Wednesday, July 29, 2015

FROM THE ARCHIVES

I regularly receive comments from readers, which are always welcome. Most are published, excepting those inviting readers to sex contacts (we were ‘bombed’ a few years back, hence the use of Moderation) and those that are commercial with no connection to the History of Economic Thought. 
In this connection I would welcome readers passing on news of new books and articles on Adam Smith and others, which I would feature on Lost Legacy.
A recent readers from 2007 comments on my post of 20 September, 2007: “A Misleading Quotation Exposes the Ignorance of the Quoter”
I re-post a couple of paragraphs from my original post.  They encapsulate my ideas from the early days of “Lost Legacy”.  I think they are still relevant.
“Those hunting societies in Europe and the Near East 8,000 to 10,000 years ago, after the last ice-age, that formed small settled societies, developed civil governments among which problems they faced was who lived where in the settlements. This required the invention of the role of private property. Without such a concept they could never have developed shepherding (Adam Smith’s second age of mankind) to solve the elementary problem of who owned which deer, sheep, pigs or cattle, and they would never have gone on to develop agriculture (Adam Smith’s third age of mankind), from which, as they say, the rest is history.

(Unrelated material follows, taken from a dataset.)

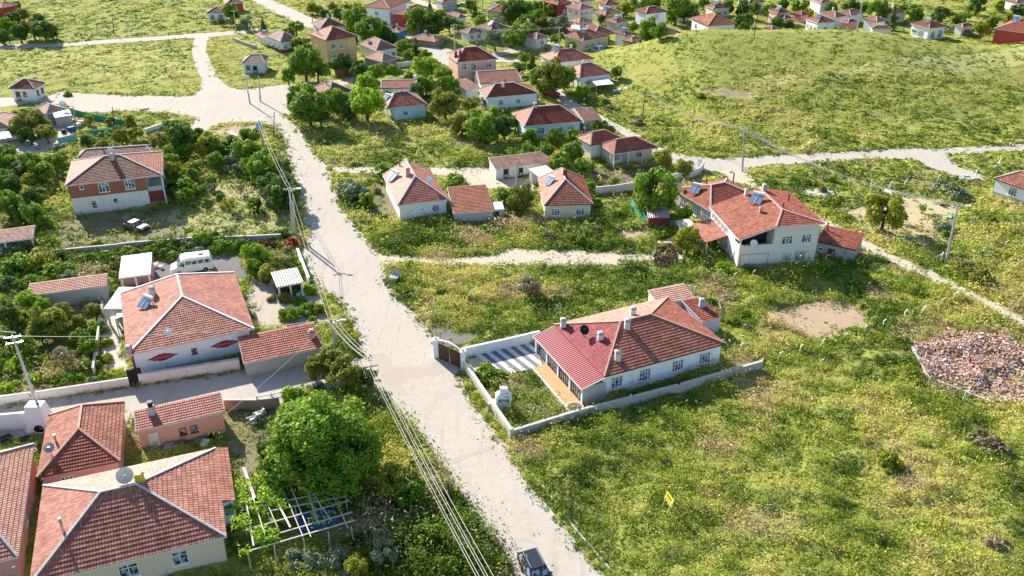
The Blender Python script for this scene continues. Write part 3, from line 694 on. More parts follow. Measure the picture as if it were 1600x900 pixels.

Now there may be some (I’ve certainly met a few) who regret the long run consequences of that fateful decision of individuals to abandon relying on hunting towards the end of the ice-age and starting mankind, unknowingly and unintentionally, to create the recent history of mankind as we know it. There are even some still surviving who would welcome the end of property, though they wish to retain all the appurtenances of civilisation at the same time. I admire their self-sacrifice of the lives of billions of humans, including themselves, who would never have been born if the ragged survivors of the last ice-age had reverted to hunting as many did in the rest of the world and were found in the same state they were in when the descendants of the pastoral and farming tribes found them from the 15th to the 18th century.”